For Immediate Release

A new report card from the Arizona PIRG Education Fund issued Arizona a failing grade for missing the opportunity to kick-start electric transportation and infrastructure through its use of funds from Volkswagen’s nearly $3 billion settlement.

After VW was caught three years ago violating emissions standards in 590,000 cars marketed as “clean diesel,” the automaker agreed to create an “Environmental Mitigation Trust” to be distributed across all 50 states (along with the District of Columbia and Puerto Rico).

After the settlement was finalized, the Arizona PIRG Education Fund released recommendations for how Arizona should allocate funds from the Environmental Mitigation Trust. To fully take advantage of the opportunity, the organization recommended using the maximum allowable amount (15 percent) to invest in electric vehicle charging infrastructure and that the remaining amount (85 percent) be spent on new, all-electric transit and school buses to replace older, outdated diesel models.

“The VW settlement money presented our state with a unique chance to accelerate electrification of school and transit buses and to invest in electric vehicle charging infrastructure,” stated Diane E. Brown, Executive Director of the Arizona PIRG Education Fund. “Instead, Arizona steered away from the opportunity to boost transportation electrification by spending VW settlement money on new diesel buses to replace older diesel buses.”

Brown mentioned that the VW settlement does not preclude states from spending the money on new diesel or compressed natural gas technology. However, the organization considered the negative health impacts caused by fossil fuels and prepared the study to focus on whether Arizona and other states used the VW settlement money to electrify transportation.

Brown also noted that although Arizona’s decision will have a net short-term emissions benefit, older diesel vehicles nearing the ends of their useful lives will need to be replaced with or without the VW settlement money. Brown said the VW money should not serve as a substitute for whatever other source of funding would have been used for those replacements; instead it should be used to make up the difference in price between a new diesel replacement and a new electric replacement.

The Arizona PIRG Education Fund scorecard highlights that the state allocated about $38 million of the state’s share of the VW settlement to replacing old, outdated diesel school buses with 330 new diesel buses. According to the scorecard, if the state either provided separate funding or required school districts to obtain funding up to the $111,000 it would cost to replace the diesel bus in normal order, and then provided an additional $119,000 per bus from the VW settlement to cover the cost difference between a diesel and electric bus, Arizona could have replaced old, outdated school buses with 309 new electric buses. If the state increased the allocation towards schools by an additional $1.3 million, it could still have replaced 330 old diesel buses, but with 330 new electric buses instead of new diesel buses.

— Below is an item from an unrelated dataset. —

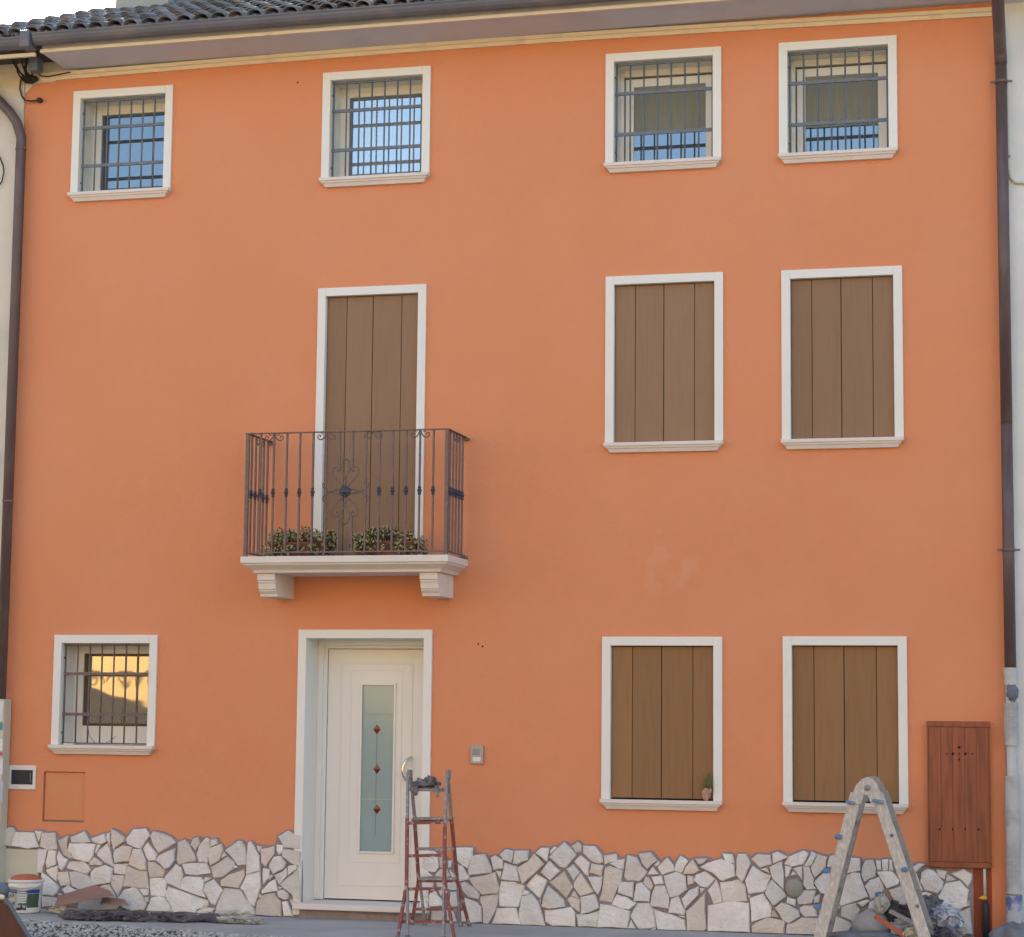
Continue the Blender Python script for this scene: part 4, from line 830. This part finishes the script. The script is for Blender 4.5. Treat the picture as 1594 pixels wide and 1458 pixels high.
# cable loop on the ground floor sill
MB().tube([V(a, c, -.05) for a, c in ((138, 1100), (137, 1130), (139, 1146), (148, 1156), (160, 1158), (172, 1153), (180, 1146))], .003, 5).build('loose_cable', M['iron'], None, label='thin grey cable looping over the sill of the barred ground floor window', cat='cable')
a = V(105, 1158, -.02); MB().box(a.x - .03, a.x + .06, -.04, .0, RC['w8'][2] + .001, RC['w8'][2] + .012).build('wood_offcut', M['moulding'], None, bevel=.002, label='small pale wood offcut lying on the barred ground floor sill', cat='offcut')

# ------------------------------------------------------------------ red and grey trestle ladder in front of the door
def gp(px, py, Y): return V(px, py, Y)
lad = thing('trestle_ladder', (V(665, 1440, -.8).x, -.8, 0), 'paint splashed red and grey steel trestle ladder in front of the white door', 'ladder')
YT, YF, YB = -.82, -1.32, -.30        # depth of the hinge, the front feet, the rear feet
zT = V(637, 1203, YT).z
def fy(z): return YT + (YF - YT) * (1 - z / zT)
def by_(z): return YT + .05 + (YB - YT - .05) * (1 - z / zT)
def onf(px, py, f):       # point of the leaning frame f seen at px, py
    Y = YT
    for _ in range(12):
        p = V(px, py, Y); Y = f(p.z)
    return V(px, py, Y)
def rail(pts, f, m_, name='rail', w_=.024, h_=.030):
    P_ = [onf(a, c, f) for a, c in pts]
    for a, c in zip(P_[:-1], P_[1:]): MB().beam(a, c, w_, h_).build(name, m_, lad, bevel=.003)
    return P_
RD, GR = M['ladder_red'], M['ladder_grey']
# front frame
rail([(635, 1203), (634, 1278)], fy, GR, w_=.020); rail([(634, 1272), (632.6, 1387)], fy, RD)
rail([(696, 1199), (692.5, 1282)], fy, GR, w_=.020); rail([(692.3, 1276), (691.8, 1385)], fy, RD)
def foot(px, pyg, f_guess):   # where a leg meets the ground below the picture
    g_ = G(px, pyg); return g_
def leg(pa, f, gx, Y, m_, w_=.022):
    a = onf(*pa, f); t = V(gx, 1458, Y); MB().beam(a, (t.x, Y, .0), w_, .028).build('leg', m_, lad, bevel=.003)
    MB().box(t.x - .014, t.x + .014, Y - .018, Y + .018, .0, .025).build('foot', M['iron'], lad, bevel=.004)
leg((631, 1386), fy, 619, YF - .05, RD); leg((634.3, 1380), fy, 634.5, YF, GR, .018)
leg((694, 1386), fy, 708, YF - .05, RD); leg((690.6, 1380), fy, 691, YF, GR, .018)
def rung(a, c, f, m_, name='rung', w_=.022, h_=.024):
    p, q = onf(*a, f), onf(*c, f); MB().beam(p, q, w_, h_, (0, 1, 0)).build(name, m_, lad, bevel=.002)
rung((634, 1281), (692, 1280), fy, RD); rung((633, 1332), (692, 1331), fy, RD); rung((633, 1383.5), (692, 1383), fy, RD); rung((623, 1434.5), (704, 1434.5), fy, RD)
# rear frame
rail([(639, 1200), (645.5, 1275)], by_, GR, w_=.020); rail([(645, 1270), (651.7, 1370)], by_, RD)
rail([(697.5, 1202), (702.7, 1276)], by_, GR, w_=.020); rail([(702.3, 1271), (712, 1372)], by_, RD)
leg((651.5, 1368), by_, 641, YB + .03, RD); leg((654, 1372), by_, 661, YB, GR, .018)
leg((711, 1368), by_, 730.5, YB + .03, RD); leg((712.3, 1380), by_, 717, YB, GR, .018)
rung((645, 1274), (703, 1273), by_, GR, h_=.05); rung((650, 1321), (708, 1321), by_, GR, h_=.05); rung((652, 1367.5), (711, 1367.5), by_, GR, h_=.045); rung((645, 1415), (723, 1415), by_, RD)
rung((641, 1277), (703, 1276), by_, RD); rung((652, 1371), (711, 1371), by_, RD)
# top platform and hinges
a, c = V(637, 1228, YT), V(691, 1227, YT); MB().box(a.x, c.x, YT - .04, YT + .07, a.z - .014, a.z + .012).build('platform', GR, lad, bevel=.004)
for px in (637, 697):
    c = V(px, 1206, YT); MB().box(c.x - .010, c.x + .012, YT - .03, YT + .06, c.z - .03, c.z + .04).build('hinge', GR, lad, bevel=.008)
c = V(664, 1221, YT); b = MB(); b.blob((c.x, YT, c.z + .004), (.10, .06, .035), 6, .35, 2.6, 16, fold=True); b.blob((c.x + .025, YT, c.z + .03), (.05, .04, .03), 8, .4, 3, 12, fold=True)
b.blob((c.x - .07, YT - .05, c.z - .04), (.022, .012, .045), 3, .3, 3, 8, fold=True); b.blob((c.x + .10, YT - .05, c.z - .045), (.020, .012, .05), 5, .3, 3, 8, fold=True)
b.build('rag', M['rag'], None, label='dirty grey rag draped over the top of the trestle ladder', cat='rag')

# ------------------------------------------------------------------ aluminium A ladder on the right
al = thing('folding_ladder', (V(1350, 1440, -.8).x, -.8, 0), 'open aluminium folding ladder splashed with plaster, standing in front of the shuttered window', 'ladder')
YN, YFAR = -.95, -.52
def aleg(top, bot, Y, m_, w_=.085, d_=.03, name='rail'):
    a = V(*top, Y); c = V(*bot, Y); t = a.z / (a.z - c.z); f = a.lerp(c, t); f.z = .0
    MB().beam(a, f, w_, d_).build(name, m_, al, bevel=.006); return a, f
A1 = aleg((1333, 1235), (1276, 1458), YN, M['alu'])
A2 = aleg((1365, 1235), (1439, 1458), YN, M['alu'])
dxf = YFAR
B1 = []
for (a, f) in (A1, A2):
    p, q = a.copy(), f.copy(); p.y = q.y = YFAR; MB().beam(p, q, .085, .03).build('rail', M['alu_dark'], al, bevel=.006)  # far rail in the darker copy, shade painted in
    # inner channel edge of the near rail, its shade put into the colour
    p, q = a.copy(), f.copy(); p.y = q.y = YN + .03; 
    s_ = .034; MB().beam(p + Vector((s_, 0, 0)), q + Vector((s_, 0, 0)), .012, .06).build('channel', M['alu_dark'], al, bevel=.002)
    for k in (.2, .42, .64, .86):
        r_ = a.lerp(f, k); MB().beam((r_.x, YN + .015, r_.z), (r_.x, YFAR - .015, r_.z), .028, .028, (1, 0, 0)).build('rung', M['alu_dark'], al, bevel=.004)
for Y, mm in ((YN - .004, M['alu']), (YFAR, M['alu_dark'])):
    pts = [(1324, 1252), (1327, 1236), (1333, 1222), (1342, 1212), (1350, 1209), (1359, 1212), (1366, 1222), (1372, 1236), (1377, 1252), (1357, 1252), (1351, 1237), (1345, 1237), (1341, 1252)]
    q = [V(a, c, YN) for a, c in pts]; vs = [(p.x, Y - .022, p.z) for p in q] + [(p.x, Y + .022, p.z) for p in q]; n = len(q)
    MB().add(vs, [tuple(range(n)), tuple(range(2*n-1, n-1, -1))] + [(i, (i+1) % n, n + (i+1) % n, n + i) for i in range(n)]).build('hinge', mm, al, bevel=.004)
c = V(1350, 1226, YN - .03); MB().lathe((c.x, YN - .03, c.z), [(0, -.008), (.022, -.006), (.024, .01)], 14, 'y').build('hinge_pin', M['alu_dark'], al)
for px, py, wd in ((1324, 1249, .07), (1367, 1247, .08)):
    c = V(px, py, YN - .03); MB().beam((c.x - wd/2, c.y, c.z + .006), (c.x + wd/2, c.y, c.z - .004), .022, .05).build('locking_pad', M['blue_pad'], al, bevel=.006)
for px, py in ((1305, 1302), (1286, 1355), (1272, 1411), (1409, 1353)):
    c = V(px, py, YN - .01); MB().blob((c.x, c.y - .012, c.z), (.028, .02, .02), px % 7, .2, 2, 7).build('rung_cap', M['blue_pad'], al)
for k, (px, py) in enumerate(((1388, 1300), (1428, 1410))):
    c = V(px, py, YN - .02); MB().lathe((c.x, YN - .018, c.z), [(0, -.008), (.012, -.006), (.013, .004)], 10, 'y').build('bolt', M['iron'], al)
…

The Union of Concerned Scientists has stated that the emission reduction benefits of 330 new electric buses far outweigh the emission reduction benefits of 330 new diesel buses.   

The study comes as the summertime travel season is underway. The vast majority of miles traveled are in gas-powered cars that contribute to poor air quality, asthma and other respiratory illnesses.

The study gave only 15 states a C or better for money-spending policies that increase access to electric vehicle charging and bolster electric school and transit bus fleets. Fourteen states (including Arizona) and Puerto Rico received a failing score.